I've worked in agencies across London for fifteen years, and I've watched this play out with colleagues. The ones from small towns brought an instinct for clarity - cut the noise, say the thing, don't over-complicate it. The ones from big cities brought sophistication and edge. The ones who'd lived abroad brought references that surprised everyone else. The best teams weren't the ones with the most talent. They were the ones with the most geographic diversity. More postcodes, more perspectives, better work.
The internet flattened geography. Mostly.
There's an argument that none of this matters any more. That the internet gave everyone access to everything, and a kid in Nottingham now has the same visual inputs as a kid in Brooklyn. Technically, that's true. Practically, it's not.
Because taste isn't just what you see. It's what you touch, what you walk through, what you live inside. You can browse Japanese convenience stores on Instagram all day, but you haven't felt the sliding door, smelled the oden, navigated the aisles, experienced the density as a physical reality. The screen gives you the image. The place gives you the feeling. And it's the feeling that becomes taste.
The internet has expanded everyone's reference library, which is genuinely wonderful. But it's also created a kind of aesthetic esperanto - a global default that flattens regional character into sameness. Every coffee shop in every city now looks like every other coffee shop. Subway tile, Edison bulbs, pour-over, Helvetica on the menu board. It's fine. It's always fine. But it's nowhere. It belongs to no place. It has no postcode.
Designing with somewhere in mind
The best brands understand this. They know where they're from, and they let that show. Patagonia is Ventura, California - the outdoor culture, the environmental consciousness, the relaxed functionality. It couldn't be from anywhere else. Muji is Tokyo - the restraint, the respect for materials, the quiet confidence. Even Apple, for all its global ubiquity, is unmistakably Californian - optimistic, clean, a bit evangelical about its own simplicity.
When I build my own projects, I try to think about this. Modern Retro draws from 1970s British and American retail - a specific time and a specific geography of shopping centres, petrol stations, and high streets that had character before chains homogenised everything. The aesthetic has a postcode. It belongs somewhere, even if that somewhere is half a century ago.
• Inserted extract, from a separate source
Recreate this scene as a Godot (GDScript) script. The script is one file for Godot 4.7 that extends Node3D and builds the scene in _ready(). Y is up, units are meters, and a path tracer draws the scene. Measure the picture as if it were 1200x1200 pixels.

My restaurant guides are specifically, unapologetically London. Not "urban." Not "metropolitan." London. The pub guide smells of cask ale and old carpet. Oishii is the particular magic of Japanese food culture filtered through a specific set of London streets. These projects work because they're rooted in place, not floating in the algorithmic nowhere of generic "lifestyle" content.
Carry your map
I think the most interesting creative people are the ones who carry their geography visibly. Virgil Abloh carried Rockford, Illinois and Chicago and Ghana simultaneously - that improbable combination of references produced work that couldn't have come from anyone else's coordinates. Paul Smith still carries Nottingham, sixty years on. The stripe, the wit, the refusal to take menswear too seriously - that's Midlands energy, whether he'd call it that or not.
Your taste is your map. It shows everywhere you've been and everything you've absorbed from each stop. The trick isn't to erase the early coordinates in favour of more fashionable ones. It's to understand what each place gave you and to use the whole map, not just the parts that look good on a mood board.
I'm from Nottingham. I live in London. I'm obsessed with Tokyo. And the view from that particular triangle - provincial, cosmopolitan, aspirational - is mine. It's where my taste lives. Not in any single corner, but in the tension between all three.